Comments and replies online are a natural way to communicate -- they form a digital dialogue much like a conversation you would have in person. But when was the last time your friend simply held up a sign to show approval of one of your ideas? It's unnatural and unhealthy to communicate to one another in such a binary fashion. We have invented hundreds of languages with millions of words to convey our thoughts, but at heart, we seem to say, this all boils down to a simple metric. Most of our thoughts and feelings are now shared over the Internet though a dizzying array of social media services that all feature some form of "liking." When we know that whatever we present faces this judgment, it makes us select what we choose to say about ourselves. Suddenly everyone becomes a carefully calculated and ideal version of themselves.
This system quantifies our lives and reduces whatever media you may chose to share or thought you may have into a number. This destroys the nuances that practically any original insight has to offer. Facebook, Instagram, and the like may appear to be incredible new vehicles for self-expression thanks to the digital age, but they're massively squandering their potential. Hell, if any article I write has the chance to tank by this measurement, it changes what I may chose to write about. Popular opinion becomes encouraged and our monitors become echo chambers.

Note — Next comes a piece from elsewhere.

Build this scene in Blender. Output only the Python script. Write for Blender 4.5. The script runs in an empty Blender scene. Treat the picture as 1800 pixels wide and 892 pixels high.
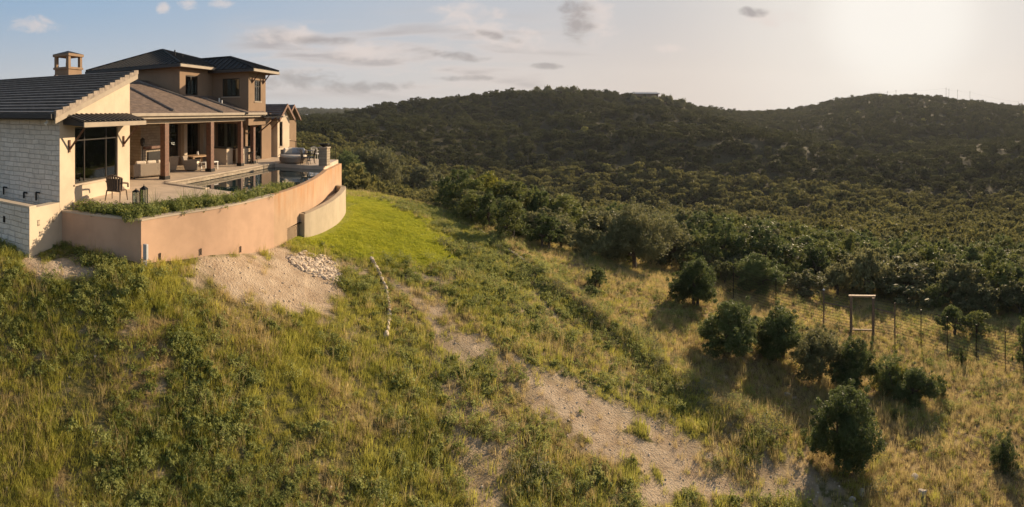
import bpy, math, random
import numpy as np
from mathutils import Vector, Matrix
R = math.radians
rng = np.random.default_rng(7)
random.seed(7)
sc = bpy.context.scene
COL = sc.collection
F = 859.0          # focal length of the cylindrical picture, in photo pixels per radian
HZ = 195.0         # photo row of the horizon
CAMZ = 3.4         # camera height above the terrace (terrace = 0)

# ------------------------------------------------------------------ camera
cam = bpy.data.cameras.new('camera')
camo = bpy.data.objects.new('camera', cam); COL.objects.link(camo)
camo.location = (0, 0, CAMZ); camo.rotation_euler = (R(90), 0, 0)
cam.type = 'PANO'; cam.panorama_type = 'CENTRAL_CYLINDRICAL'
cam.central_cylindrical_range_u_min = -900 / F
cam.central_cylindrical_range_u_max = 900 / F
cam.central_cylindrical_range_v_min = -(892 - HZ) / F
cam.central_cylindrical_range_v_max = HZ / F
cam.central_cylindrical_radius = 1.0
cam.clip_start = 0.1; cam.clip_end = 9000
sc.camera = camo

# ------------------------------------------------------------------ light and colour management
SUN_AZ, SUN_EL = R(45), R(19)
S = Vector((math.sin(SUN_AZ) * math.cos(SUN_EL), math.cos(SUN_AZ) * math.cos(SUN_EL), math.sin(SUN_EL)))
sl = bpy.data.lights.new('sun', 'SUN'); sl.energy = 5.0; sl.angle = R(0.6); sl.color = (1.0, 0.77, 0.51)
so = bpy.data.objects.new('sun', sl); COL.objects.link(so); so.location = (60, 60, 60)
so.rotation_euler = (-S).to_track_quat('-Z', 'Y').to_euler()
sc.view_settings.view_transform = 'Standard'; sc.view_settings.look = 'None'
sc.view_settings.exposure = 0.62; sc.view_settings.gamma = 1.0
sc.render.engine = 'CYCLES'
sc.cycles.max_bounces = 6; sc.cycles.diffuse_bounces = 3; sc.cycles.glossy_bounces = 3
sc.cycles.transmission_bounces = 4; sc.cycles.transparent_max_bounces = 8
sc.cycles.caustics_reflective = False; sc.cycles.caustics_refractive = False
sc.cycles.use_denoising = True

class NT:
    """small helper to write node trees"""
    def __init__(s, tree): s.t = tree; s.n = tree.nodes; s.l = tree.links
    def node(s, typ, **kw):
        n = s.n.new(typ)
        for k, v in kw.items():
            setattr(n, k, v)
        return n
    def put(s, sock, v):
        if v is None: return
        if isinstance(v, bpy.types.NodeSocket): s.l.new(v, sock)
        else: sock.default_value = v
    def m(s, op, a, b=None, c=None, clamp=False):
        n = s.node('ShaderNodeMath', operation=op, use_clamp=clamp)
        s.put(n.inputs[0], a); s.put(n.inputs[1], b)
        if c is not None: s.put(n.inputs[2], c)
        return n.outputs[0]
    def mix(s, f, a, b, mode='MIX'):
        n = s.node('ShaderNodeMix', data_type='RGBA', blend_type=mode)
        s.put(n.inputs[0], f); s.put(n.inputs[6], a if isinstance(a, bpy.types.NodeSocket) else (*a[:3], 1))
        s.put(n.inputs[7], b if isinstance(b, bpy.types.NodeSocket) else (*b[:3], 1))
        return n.outputs[2]
    def noise(s, scale, detail=4, rough=0.55, vec=None, out=0, dist=0.0):
        n = s.node('ShaderNodeTexNoise')
        n.inputs['Scale'].default_value = scale; n.inputs['Detail'].default_value = detail
        n.inputs['Roughness'].default_value = rough; n.inputs['Distortion'].default_value = dist
        if vec is not None: s.l.new(vec, n.inputs['Vector'])
        return n.outputs[out]
    def step(s, v, a, b):
        n = s.node('ShaderNodeMapRange', interpolation_type='SMOOTHSTEP')
        s.put(n.inputs[0], v); n.inputs[1].default_value = a; n.inputs[2].default_value = b
        return n.outputs[0]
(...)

This ability to quantify also enables us to better compare our lives to others. If you don't have as many followers, likes, etc, as someone else, you must be personally lacking in some way. When you start seeking validation from others for your thoughts and experiences, you start to live your life not by how you want but what you think others will want. I don't mean to claim myself above any of this. I participate in it as much as anyone else, and maybe I shouldn't. Yet it has always struck me as bizarre that we never question this social experiment we have all unknowingly signed up for. We are only a few years into it but I believe we are probing something old and deep in our psyche. All that being said, please like this article so that I can feel comforted by knowing there are others out there who feel the same.